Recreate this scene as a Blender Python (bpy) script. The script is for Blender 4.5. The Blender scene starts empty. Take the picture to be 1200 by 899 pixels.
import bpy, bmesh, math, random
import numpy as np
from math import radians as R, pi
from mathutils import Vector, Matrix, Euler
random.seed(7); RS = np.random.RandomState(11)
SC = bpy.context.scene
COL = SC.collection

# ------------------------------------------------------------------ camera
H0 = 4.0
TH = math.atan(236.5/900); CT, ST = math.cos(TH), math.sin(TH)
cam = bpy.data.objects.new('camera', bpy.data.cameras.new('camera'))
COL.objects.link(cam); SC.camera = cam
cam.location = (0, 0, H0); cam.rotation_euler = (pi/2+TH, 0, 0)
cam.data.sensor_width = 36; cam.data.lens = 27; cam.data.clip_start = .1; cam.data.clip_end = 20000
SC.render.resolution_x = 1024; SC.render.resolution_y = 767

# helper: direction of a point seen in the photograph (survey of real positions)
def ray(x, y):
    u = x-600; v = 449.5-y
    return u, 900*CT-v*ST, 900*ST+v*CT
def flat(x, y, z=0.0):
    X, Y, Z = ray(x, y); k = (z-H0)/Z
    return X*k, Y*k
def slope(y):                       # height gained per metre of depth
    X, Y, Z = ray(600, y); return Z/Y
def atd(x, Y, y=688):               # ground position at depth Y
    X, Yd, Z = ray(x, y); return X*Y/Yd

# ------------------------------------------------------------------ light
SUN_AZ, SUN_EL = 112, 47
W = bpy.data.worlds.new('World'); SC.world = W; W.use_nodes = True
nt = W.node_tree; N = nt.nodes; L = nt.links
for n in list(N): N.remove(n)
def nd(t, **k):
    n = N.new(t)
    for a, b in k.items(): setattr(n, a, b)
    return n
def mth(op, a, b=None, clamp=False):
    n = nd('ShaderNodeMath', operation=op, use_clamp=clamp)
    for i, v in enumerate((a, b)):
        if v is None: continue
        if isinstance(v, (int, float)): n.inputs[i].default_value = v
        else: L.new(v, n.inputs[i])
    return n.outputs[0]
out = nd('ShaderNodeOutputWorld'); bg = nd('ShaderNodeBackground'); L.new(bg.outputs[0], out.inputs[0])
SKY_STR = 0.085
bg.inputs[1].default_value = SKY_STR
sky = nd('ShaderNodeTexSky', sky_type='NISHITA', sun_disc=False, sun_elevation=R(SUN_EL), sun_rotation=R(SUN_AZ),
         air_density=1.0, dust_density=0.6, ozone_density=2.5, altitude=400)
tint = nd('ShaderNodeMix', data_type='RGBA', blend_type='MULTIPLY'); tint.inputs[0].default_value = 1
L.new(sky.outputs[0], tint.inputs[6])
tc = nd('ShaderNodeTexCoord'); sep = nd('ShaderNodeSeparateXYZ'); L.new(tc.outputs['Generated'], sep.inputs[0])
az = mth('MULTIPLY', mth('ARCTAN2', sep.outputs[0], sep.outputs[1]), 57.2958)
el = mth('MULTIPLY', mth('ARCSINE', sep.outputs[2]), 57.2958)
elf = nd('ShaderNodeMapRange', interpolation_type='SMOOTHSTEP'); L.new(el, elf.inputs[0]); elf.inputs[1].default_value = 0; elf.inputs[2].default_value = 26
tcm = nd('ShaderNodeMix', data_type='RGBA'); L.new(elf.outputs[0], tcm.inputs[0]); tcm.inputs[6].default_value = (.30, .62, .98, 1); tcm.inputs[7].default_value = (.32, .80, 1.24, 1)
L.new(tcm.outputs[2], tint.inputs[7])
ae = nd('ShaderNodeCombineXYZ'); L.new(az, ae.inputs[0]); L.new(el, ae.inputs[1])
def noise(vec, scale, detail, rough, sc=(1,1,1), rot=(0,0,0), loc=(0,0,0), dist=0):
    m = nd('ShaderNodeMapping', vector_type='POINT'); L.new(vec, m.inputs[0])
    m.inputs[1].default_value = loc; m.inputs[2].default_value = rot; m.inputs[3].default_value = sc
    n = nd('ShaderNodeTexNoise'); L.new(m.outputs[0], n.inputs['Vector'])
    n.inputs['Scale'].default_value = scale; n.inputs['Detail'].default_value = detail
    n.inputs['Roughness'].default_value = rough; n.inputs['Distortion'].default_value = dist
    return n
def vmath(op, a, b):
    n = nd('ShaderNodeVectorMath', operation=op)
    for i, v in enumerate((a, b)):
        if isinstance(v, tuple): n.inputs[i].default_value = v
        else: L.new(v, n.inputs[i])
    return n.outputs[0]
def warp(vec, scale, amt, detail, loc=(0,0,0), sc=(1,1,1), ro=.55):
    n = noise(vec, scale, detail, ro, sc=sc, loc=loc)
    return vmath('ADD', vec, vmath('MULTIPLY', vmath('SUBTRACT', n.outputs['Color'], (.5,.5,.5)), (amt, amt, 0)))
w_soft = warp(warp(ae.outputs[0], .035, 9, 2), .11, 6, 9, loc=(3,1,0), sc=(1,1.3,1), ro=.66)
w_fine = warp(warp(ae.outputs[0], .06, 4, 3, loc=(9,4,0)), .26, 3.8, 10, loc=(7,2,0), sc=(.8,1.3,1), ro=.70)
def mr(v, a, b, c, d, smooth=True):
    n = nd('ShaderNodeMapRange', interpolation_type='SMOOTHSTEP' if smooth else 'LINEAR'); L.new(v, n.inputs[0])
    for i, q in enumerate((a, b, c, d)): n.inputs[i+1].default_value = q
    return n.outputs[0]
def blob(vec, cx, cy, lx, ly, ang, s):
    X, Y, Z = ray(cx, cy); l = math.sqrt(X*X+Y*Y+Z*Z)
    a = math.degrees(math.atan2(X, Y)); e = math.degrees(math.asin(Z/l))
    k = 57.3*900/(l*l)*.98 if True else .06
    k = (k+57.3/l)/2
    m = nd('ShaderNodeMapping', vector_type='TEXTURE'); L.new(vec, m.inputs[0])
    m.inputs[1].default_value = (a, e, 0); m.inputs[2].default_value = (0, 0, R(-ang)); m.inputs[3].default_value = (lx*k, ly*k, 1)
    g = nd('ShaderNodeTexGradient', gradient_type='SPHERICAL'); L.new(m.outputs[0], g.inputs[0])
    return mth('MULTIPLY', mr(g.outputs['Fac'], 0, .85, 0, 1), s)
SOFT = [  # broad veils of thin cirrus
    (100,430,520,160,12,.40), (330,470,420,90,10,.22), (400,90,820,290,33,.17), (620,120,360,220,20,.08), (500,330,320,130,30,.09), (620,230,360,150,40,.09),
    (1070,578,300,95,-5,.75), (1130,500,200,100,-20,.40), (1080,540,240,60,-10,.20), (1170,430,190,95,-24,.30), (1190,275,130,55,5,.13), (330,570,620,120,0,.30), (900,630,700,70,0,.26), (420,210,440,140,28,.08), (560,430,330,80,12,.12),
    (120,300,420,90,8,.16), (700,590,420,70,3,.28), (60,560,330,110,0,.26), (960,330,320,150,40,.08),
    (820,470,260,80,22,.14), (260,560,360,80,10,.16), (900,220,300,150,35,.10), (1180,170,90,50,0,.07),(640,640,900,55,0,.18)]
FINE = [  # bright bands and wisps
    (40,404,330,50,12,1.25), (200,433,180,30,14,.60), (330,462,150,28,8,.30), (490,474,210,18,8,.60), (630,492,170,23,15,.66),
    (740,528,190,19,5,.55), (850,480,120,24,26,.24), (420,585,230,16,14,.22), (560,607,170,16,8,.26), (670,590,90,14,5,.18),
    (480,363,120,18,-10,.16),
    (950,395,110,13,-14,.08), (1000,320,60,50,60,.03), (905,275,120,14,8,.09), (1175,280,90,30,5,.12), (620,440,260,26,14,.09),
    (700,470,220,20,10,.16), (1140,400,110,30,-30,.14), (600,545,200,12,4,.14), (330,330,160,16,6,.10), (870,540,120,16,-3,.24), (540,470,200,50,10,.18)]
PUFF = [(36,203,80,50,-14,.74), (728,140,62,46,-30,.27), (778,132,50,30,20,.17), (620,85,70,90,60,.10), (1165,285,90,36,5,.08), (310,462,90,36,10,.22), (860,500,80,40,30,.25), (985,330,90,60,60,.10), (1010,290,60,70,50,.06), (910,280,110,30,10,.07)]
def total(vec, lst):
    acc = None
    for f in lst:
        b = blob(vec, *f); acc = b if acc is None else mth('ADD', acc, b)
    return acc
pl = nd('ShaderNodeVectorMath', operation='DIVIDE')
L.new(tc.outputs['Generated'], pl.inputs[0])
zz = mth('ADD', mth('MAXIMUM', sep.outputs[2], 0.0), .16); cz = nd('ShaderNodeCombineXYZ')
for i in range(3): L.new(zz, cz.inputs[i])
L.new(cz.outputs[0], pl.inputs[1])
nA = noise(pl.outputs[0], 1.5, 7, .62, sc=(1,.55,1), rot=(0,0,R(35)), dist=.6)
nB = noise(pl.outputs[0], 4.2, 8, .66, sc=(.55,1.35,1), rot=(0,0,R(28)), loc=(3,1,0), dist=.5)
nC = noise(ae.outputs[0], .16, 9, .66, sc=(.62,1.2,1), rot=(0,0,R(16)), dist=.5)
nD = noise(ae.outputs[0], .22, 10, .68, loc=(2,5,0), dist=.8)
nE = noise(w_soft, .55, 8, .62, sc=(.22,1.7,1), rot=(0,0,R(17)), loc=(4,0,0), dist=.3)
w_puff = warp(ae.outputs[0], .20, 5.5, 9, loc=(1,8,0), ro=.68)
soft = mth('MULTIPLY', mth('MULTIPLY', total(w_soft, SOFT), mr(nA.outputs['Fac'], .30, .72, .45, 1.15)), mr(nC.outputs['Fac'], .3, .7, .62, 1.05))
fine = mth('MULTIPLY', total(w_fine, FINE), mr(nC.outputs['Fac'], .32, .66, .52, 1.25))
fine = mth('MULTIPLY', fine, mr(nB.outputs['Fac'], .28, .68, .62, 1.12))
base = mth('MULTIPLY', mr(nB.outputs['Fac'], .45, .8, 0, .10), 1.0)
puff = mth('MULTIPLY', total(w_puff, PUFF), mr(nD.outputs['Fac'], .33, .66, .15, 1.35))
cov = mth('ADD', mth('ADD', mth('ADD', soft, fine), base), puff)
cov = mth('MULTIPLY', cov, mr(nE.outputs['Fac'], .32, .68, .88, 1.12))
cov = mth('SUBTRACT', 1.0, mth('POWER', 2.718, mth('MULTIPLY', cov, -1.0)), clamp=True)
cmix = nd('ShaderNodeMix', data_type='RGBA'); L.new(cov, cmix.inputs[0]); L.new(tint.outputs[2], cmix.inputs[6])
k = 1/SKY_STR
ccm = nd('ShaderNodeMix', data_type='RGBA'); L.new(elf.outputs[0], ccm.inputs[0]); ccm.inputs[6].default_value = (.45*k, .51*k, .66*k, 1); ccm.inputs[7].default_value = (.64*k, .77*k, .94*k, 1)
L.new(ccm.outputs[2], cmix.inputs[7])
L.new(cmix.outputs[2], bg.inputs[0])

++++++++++

§ **Task description**
Write out each line of the data that holds the string "scene".

§ **Result of this exercise**
Recreate this scene as a Blender Python (bpy) script. The script is for Blender 4.5. The Blender scene starts empty. Take the picture to be 1200 by 899 pixels.
SC = bpy.context.scene